Por otra parte, el personaje de Teresa funciona como motivación, en la novela, en más de una ocasión. Quizás el momento más relevante en torno a esto es la decisión de Arana de denunciar a Cava para que lo dejen salir y, así, visitar a la muchacha. Teresa aparece ante él como el único halo de luz visible y al cual, sin embargo, le es impedido dirigirse a causa de una injusta consignación que obliga a todos a permanecer en la institución: “Podía soportar la soledad y las humillaciones que conocía desde niño y solo herían su espíritu: lo horrible era el encierro, esa gran soledad exterior que no elegía, que alguien le arrojaba encima como una camisa de fuerza” (p.131). La metáfora presenta justamente la dimensión intolerable que ofrece el encierro, incluso para un cuerpo que parecería resignado a tolerar todo lo demás. Y es que en un momento Arana perdió toda esperanza de conquistar el poderío, la fuerza, la impronta que se había prometido adquirir ingresando al Colegio Militar:
Era para castigar a ese cuerpo cobarde y transformarlo que se había esforzado en aprobar el ingreso al Leoncio Prado; por ello había soportado esos veinticuatro meses largos. Ahora ya no tenía esperanza; nunca sería como el Jaguar, que se imponía por la violencia, ni siquiera como Alberto, que podía desdoblarse y disimular para que los otros no hicieran de él una víctima. A él lo conocían de inmediato, tal como era, sin defensas, débil, un esclavo (p.131).

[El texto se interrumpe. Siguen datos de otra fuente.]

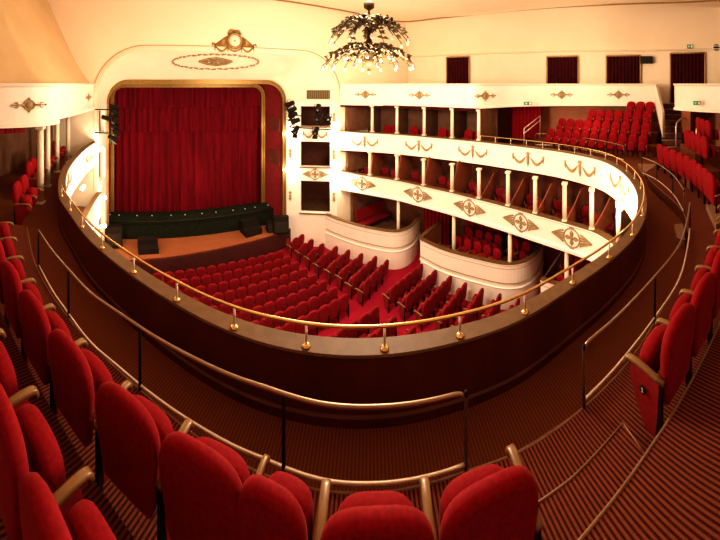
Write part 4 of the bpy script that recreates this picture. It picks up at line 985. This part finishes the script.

Arana, resignado, entiende que no puede siquiera participar ya de la competencia de virilidad que se libra día a día en el Colegio y en la cual todos sus compañeros parecerían, de alguna u otra manera, adquirir algún tipo de placer o divertimento. Porque mientras que los demás se turnan, molestándose los unos a los otros, él nunca deja de ocupar el lugar de víctima. Es por eso que Arana reniega de todo supuesto compromiso de complicidad que se asumiría entre compañeros y denuncia a Cava como el autor del robo del examen de química. Esta acción de Arana se justifica en su hondo sentimiento de soledad y en su convicción de que en Teresa se erige como su única esperanza de relativa felicidad.